* [BRIEF]:
Leave the pictures out and quote every line from the start of the listing to the line with "R = math.radians", inclusive.

········

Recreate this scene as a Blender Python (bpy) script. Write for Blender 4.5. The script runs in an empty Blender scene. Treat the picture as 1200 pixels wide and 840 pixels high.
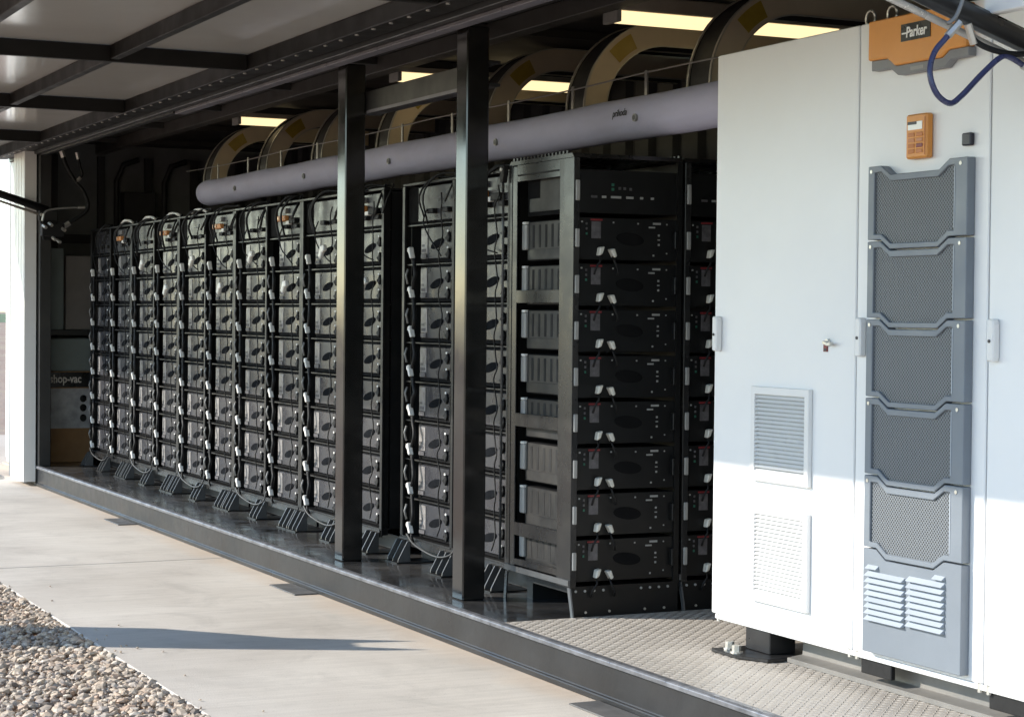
import bpy, bmesh, math, random
from mathutils import Vector, Matrix
random.seed(7)
SC = bpy.context.scene
COL = SC.collection
R = math.radians

# ------------------------------------------------------------------ camera
cam_d = bpy.data.cameras.new('camera')
cam = bpy.data.objects.new('camera', cam_d)
COL.objects.link(cam)
SC.camera = cam
YAW, PITCH, ROLL, FPX = R(25.6896), R(-1.26148), R(0.541195), 2302.67
fw = Vector((-math.cos(YAW) * math.cos(PITCH), math.sin(YAW) * math.cos(PITCH), math.sin(PITCH)))
r0 = Vector((math.sin(YAW), math.cos(YAW), 0))
u0 = r0.cross(fw)
rr = r0 * math.cos(ROLL) + u0 * math.sin(ROLL)
uu = -r0 * math.sin(ROLL) + u0 * math.cos(ROLL)
cam.matrix_world = Matrix(((rr.x, uu.x, -fw.x, 0), (rr.y, uu.y, -fw.y, -3.6185), (rr.z, uu.z, -fw.z, 1.5), (0, 0, 0, 1)))
cam_d.sensor_width = 36
cam_d.lens = FPX / 1200 * 36
cam_d.clip_start = 0.05
cam_d.clip_end = 6000

# ------------------------------------------------------------------ sky, sun, exposure
SUN_EL = R(28.4)
sdir = Vector((0.47 * math.cos(SUN_EL), 0.883 * math.cos(SUN_EL), -math.sin(SUN_EL))).normalized()   # way the light travels
world = bpy.data.worlds.new('World')
SC.world = world
world.use_nodes = True
wn = world.node_tree
bg = wn.nodes['Background']
sky = wn.nodes.new('ShaderNodeTexSky')
sky.sky_type = 'NISHITA'
sky.sun_disc = False
sky.sun_elevation = SUN_EL
sky.sun_rotation = math.atan2(-sdir.x, -sdir.y)
sky.dust_density = 0.1
sky.ozone_density = 1.3
sky.air_density = 1.0
wn.links.new(sky.outputs[0], bg.inputs[0])
bg.inputs[1].default_value = 0.15
sun_d = bpy.data.lights.new('sun', 'SUN')
sun = bpy.data.objects.new('sun', sun_d)
COL.objects.link(sun)
sun.location = (-20, -30, 25)
sun.rotation_euler = sdir.to_track_quat('-Z', 'Y').to_euler()
sun_d.energy = 2.6
sun_d.angle = R(0.53)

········

* [RESULT OF THIS EXERCISE]:
Recreate this scene as a Blender Python (bpy) script. Write for Blender 4.5. The script runs in an empty Blender scene. Treat the picture as 1200 pixels wide and 840 pixels high.
import bpy, bmesh, math, random
from mathutils import Vector, Matrix
random.seed(7)
SC = bpy.context.scene
COL = SC.collection
R = math.radians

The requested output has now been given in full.